NORTH KOREA
N. Koreans celebrate Kim Il-sung’s birthday
PYONGYANG | The flags are up, and the streets of North Korea’s capital are lined with flowers as the nation prepares to celebrate the biggest holiday of the year: the birthday of the late President Kim Il-sung.
April 15 is called the “Day of the Sun” in honor of the man who founded North Korea in 1948 and maintains godlike status in the country now led by his son, Kim Jong-il.
It’s a time for North Koreans to relax with friends and family. But it’s also an occasion to rally national pride as the country undergoes a sensitive leadership transition and tensions with the outside world persist.
North Koreans are arriving in droves to lay bouquets at the towering bronze statue of Kim Il-sung in central Pyongyang.
CHINA
Police clash with civilians at Tibetan monastery
BEIJING | Police encircled a Buddhist monastery in a Tibetan area of southwestern China when tensions sparked by the self-immolation of a monk last month escalated into clashes, exiled Tibetans and activists said on Thursday, citing sources in the area.
The standoff prompted the leader of Tibet’s government-in-exile in northern India to say that monks at the Kirti Monastery, the focus of the conflict, could be in danger.
Hundreds of ethnic Tibetan people in Aba county, Sichuan province, gathered at the Kirti Monastery on Tuesday trying to stop authorities from moving out monks for government-mandated “re-education,” the International Campaign for Tibet said in an emailed statement.
That prompted armed police to lock down the monastery with as many as 2,500 monks inside, the organization said.
A 21-year-old Tibetan monk burned himself to death on March 16 in Aba, an overwhelmingly ethnic Tibetan part of Sichuan province that erupted in defiance against Chinese Communist Party control three years ago.
His act echoed protests that gripped Tibetan areas of China in March 2008, when Buddhist monks and other Tibetan people loyal to the exiled Dalai Lama, their traditional religious leader, confronted police and troops across the region.
The Tibetan Center for Human Rights and Democracy said police began to force their way through the crowds on Tuesday, beating some protesters and using police dogs on the crowd.
AFGHANISTAN
Suicide bombers hit village police, kill 3
KABUL | Suicide bombers attacked a training area for a new U.S.-backed village defense force on Thursday - one of three such attacks across Afghanistan that killed and wounded policemen and civilians.
Four suicide attackers stormed the defense force training area in the east, killing two trainees and a member of the Afghan National Police, officials said.
The bombers approached an area where about 50 men were being trained for the Afghan Local Police - a village-level fighting force being developed across the country to counter the Taliban insurgency, said Azad Khan, the top official in the Jaji district of Paktia province.
Army Gen.

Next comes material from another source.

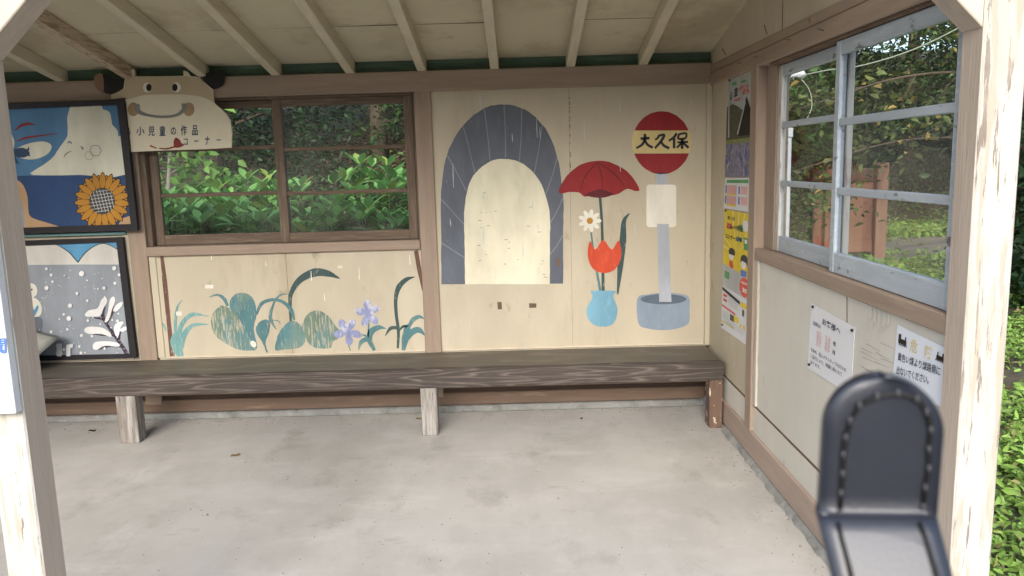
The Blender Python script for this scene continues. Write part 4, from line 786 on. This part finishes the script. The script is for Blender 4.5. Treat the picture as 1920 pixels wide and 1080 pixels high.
# ---------------------------------------------------------------- leather flap close to the lens
def flap():
    D = .21
    def at(px, py, d): v = ray(px, py); return Vector(CAM + v*(d/np.dot(v, _f)))
    t = thing('leather_strap', 'black stitched leather phone case strap with rounded end close to the lens', 'strap', tuple(at(1665, 1150, .15)))
    # profile down the strap: (left x, right x, y, depth)
    rows = []; dd_ = lambda y: .200+(y-706)/250*.010
    for k in range(13):                       # rounded end
        a = R(90*k/12); y = 812-106*math.cos(a); rows.append((1660-113*math.sin(a), 1660+110*math.sin(a), y, dd_(y)))
    for y in (850, 890, 930, 955): f_ = (y-812)/160; rows.append((1547-10*f_, 1770-13*f_, y, dd_(y)))
    for y, d in ((966, .2094), (971, .2080), (976, .2068)): rows.append((1536+(y-966)*.1, 1757+(y-966)*.2, y, d))
    for y, d in ((1000, .2052), (1040, .2030), (1080, .2009), (1130, .1984), (1200, .195)): f_ = (y-976)/104; rows.append((1537+25*f_, 1759+28*f_, y, d))
    fwd = Vector(_f); b = bmesh.new(); NX = 9; F, Bk = [], []
    for (a, c, y, d) in rows:
        fr, bk = [], []
        for i in range(NX):
            u = i/(NX-1); px = a+(c-a)*u; py = y+(u-.5)*3; e = (2*u-1)
            dd = d-.00015*(1-abs(e)**4)-.0050*(u-.5)
            fr.append(b.verts.new(at(px, py, dd))); bk.append(b.verts.new(at(px, py, dd)+fwd*.0028+Vector(UP)*.0010))
        F.append(fr); Bk.append(bk)
    for j in range(len(rows)-1):
        for i in range(NX-1):
            b.faces.new((F[j][i], F[j+1][i], F[j+1][i+1], F[j][i+1])); b.faces.new((Bk[j][i], Bk[j][i+1], Bk[j+1][i+1], Bk[j+1][i]))
        b.faces.new((F[j][0], Bk[j][0], Bk[j+1][0], F[j+1][0])); b.faces.new((F[j][-1], F[j+1][-1], Bk[j+1][-1], Bk[j][-1]))
    for i in range(NX-1): b.faces.new((F[-1][i], Bk[-1][i], Bk[-1][i+1], F[-1][i+1])); b.faces.new((F[0][i], F[0][i+1], Bk[0][i+1], Bk[0][i]))
    bmesh.ops.remove_doubles(b, verts=b.verts[:], dist=.00005); bmesh.ops.recalc_face_normals(b, faces=b.faces[:])
    mb = MB(); mb._merge(b); mb.build('strap', M['leather'], t, True)
    th = MB(); gr = MB()
    path = [(1575, 960, D), (1577, 924, D), (1580, 888, D), (1581, 852, D), (1586, 820, D), (1594, 788, D), (1612, 760, D), (1645, 743, D), (1684, 737, D), (1720, 748, D), (1738, 772, D), (1746, 806, D), (1742, 842, D), (1742, 878, D), (1735, 914, D), (1731, 950, D)]
    for x, y, d in path:
        d = dd_(y)-.0050*((x-1540)/222-.5); c = at(x, y, d-.0012); th.tube([c-Vector(UP)*.0009, c+Vector(UP)*.0009], [.00055, .00055], 6)
    th.build('stitching', M['thread'], t)
    tw_ = lambda x: .0050*((x-1540)/222-.5)
    pts = [at(x, y, dd_(y)-.0006-tw_(x)) for x, y, d in path]
    gr.tube(pts, .0007, 6)
    for q in ([(1571, 980, .2064), (1578, 1010, .2046), (1592, 1060, .2019), (1606, 1120, .1988)], [(1724, 980, .2064), (1736, 1010, .2046), (1752, 1060, .2019), (1770, 1120, .1988)]):
        gr.tube([at(x, y, d-.0004-tw_(x)) for x, y, d in q], .0006, 6)
    gr.build('groove', M['black'], t)
flap()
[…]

David Petraeus, commander of U.S. and NATO forces in Afghanistan, has referred to the new force as a “night watch with AK-47s.”
INDIA
Safety features added at nuclear plants
NEW DELHI | India is increasing safety features at all of its nuclear power plants to try to prevent a crisis like Japan’s caused by seismic activity or an extended power loss, a government official said Thursday.
Assessors who inspected India’s 20 nuclear power plants found the structures had adequate capability to handle severe natural events, such as earthquakes or tsunamis, said Shreyans K. Jain, chairman of Nuclear Power Corp. of India LTD.
The state-run corporation operates all of India’s nuclear power plants, including two boiling-water reactors similar to the Fukushima Dai-ichi reactors crippled by last month’s earthquake and tsunami.
The recommendations made after the inspections include augmenting water supplies for cooling, inerting the primary containment with nitrogen, installing new technologies to ensure automatic shutdowns in case of a major earthquake and providing an alert mechanism for tsunamis.
“Additional shore protection measures are also being undertaken, which will absorb considerable energy from tsunami waves,” Mr. Jain said in a statement.
Because power outages occur frequently in India, all the country’s nuclear plants have backup arrangements to offset extended power losses, Indian nuclear scientists say.